Reporter: Amailia Putri Hasniawati | Editor: Hendra Gunawan
JAKARTA. Regulasi transaksi gadai saham alias repurchase agreement (repo) diperketat. Otoritas Jasa Keuangan (OJK) dan Kustodian Sentral Efek Indonesia (KSEI) mengeluarkan ketentuan terkait mekanisme dan kewajiban pelaporan transaksi repo.
Noor Rachman, Deputi Komisioner bidang Pengawas Pasar Modal OJK mengatakan, pihaknya telah merilis aturan main terkait transaksi repo. Aturan itu tertuang dalam Peraturan Otoritas Jasa Keuangan Nomor 9/POJK.04/2015 tentang Pedoman Transaksi Repurchase Agreement Bagi Lembaga Jasa Keuangan.
Aturan ini mengacu pada praktik yang berlaku secara internasional. Selain itu, juga memberikan kepastian hukum bagi lembaga jasa keuangan yang melakukan transaksi repo.
Seluruh lembaga jasa keuangan yang melakukan transaksi repo atas efek tanpa warkat yang diatur dan diawasi OJK serta terdaftar pada dan penyelesaiannya dilakukan lewat Bank Indonesia (BI) dan lembaga penyimpanan dan penyelesaian wajib tunduk atas aturan ini.
Adapun, pedoman Repurchase Agreement Dengan Menggunakan GMRA Indonesia Annex mengatakan, pihak yang dibolehkan melakukan repo atau reverse repo adalah lembaga jasa keuangan di bawah pengawasan Otoritas Jasa Keuangan (OJK).
Lembaga keuangan ini termasuk lembaga keuangan yang menjalankan kegiatan bisnis di sektor perbankan, pasar modal, perasuransian, dana pensiun, maupun lembaga pembiayaan.
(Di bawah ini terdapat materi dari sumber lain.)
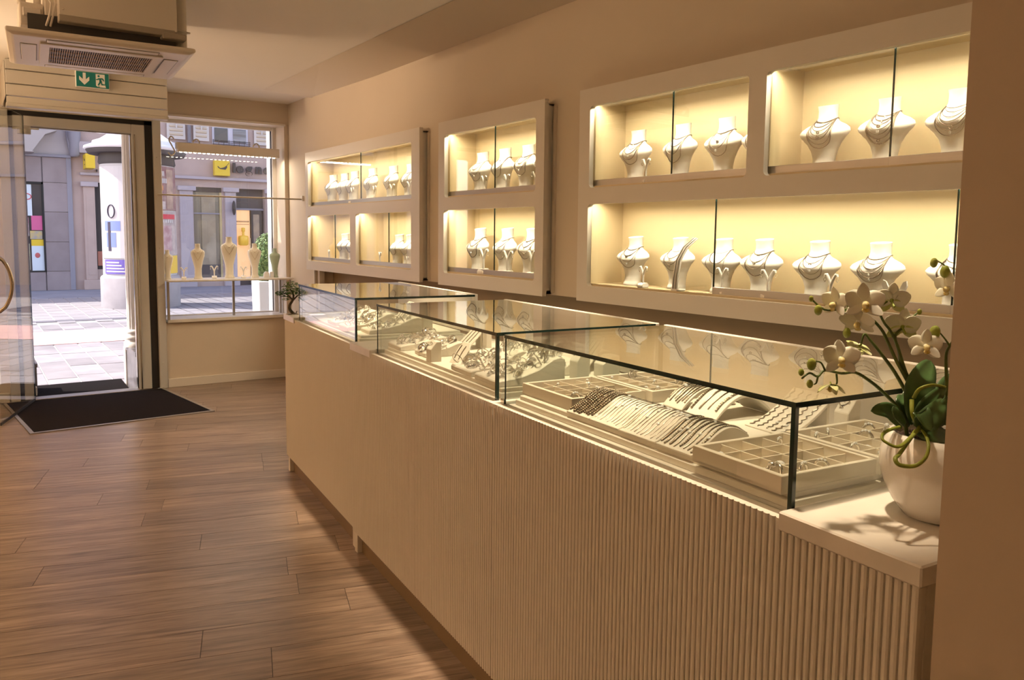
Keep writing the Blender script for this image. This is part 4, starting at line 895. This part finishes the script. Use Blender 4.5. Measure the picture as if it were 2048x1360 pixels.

Sejatinya, transaksi repo dan reverse repo ini mengacu pada ketentuan yang diatur secara global, yaitu Global Master Repurchase Agreement (GMRA). Sementara itu, lembaga jasa keuangan yang melakukan transaksi repo dan reverse repo dengan lembaga negara dalam rangka pelaksanaan operasi moneter dan fiskal dikecualikan dari aturan itu.
Begitu pula dengan lembaga keuangan yang menggunakan prinsip-prinsip syariah. Pada POJK ini juga diatur mengenai perubahan kepemilikan atas efek dan wajib dibuat berdasarkan perjanjian tertulis atas semua transaksi repo.
Ini artinya, siapa pun yang memegang efek yang digadaikan, otomatis ia akan menjadi pemilik efek yang tercatat. Selama ini, efek repo tetap menjadi pemilik awal kendati efek itu sudah dijaminkan kepada pihak lain.
Sehingga, sering terjadi sengketa ketika terjadi gagal bayar (default). Penyelesaiannya pun didasarkan pada kesepakatan pihak yang bersengketa. Tidak jarang, sengketa ini diselesaikan di pengadilan.
Pada aturan ini, ketika gagal bayar terjadi, maka transaksi repo dan reverse repo masuk kategori transaksi jual beli putus (outright). Tetapi, pihak yang dinyatakan gagal harus menyelesaikan segala kewajibannya.
Oleh karena itu, lembaga keuangan yang melakukan transaksi ini harus memiliki ketersediaan efek dan/atau dana yang akan digunakan untuk penyelesaian transaksi. Peraturan ini berlaku efektif mulai 1 Januari 2016.
Selain OJK, KSEI juga akan mewajibkan para pihak yang melakukan transaksi repo melakukan pelaporan. Margaret Mutiara Tang, Direktur Utama KSEI mengatakan, nantinya sistem pada C-Best di KSEI akan membedakan mana transaksi repo mana yang transaksi reguler.
"Akan ketahuan juga kapan jatuh tempo repo yang ditransaksikan," ujarnya, Jumat (10/6).
Informasi saja, repo merupakan transaksi jual efek dengan janji beli kembali pada waktu dan harga yang telah ditetapkan. Sedangkan, reverse repo kebalikannya, yakni transaksi beli efek dengan janji jual kembali pada waktu dan harga yang telah ditetapkan.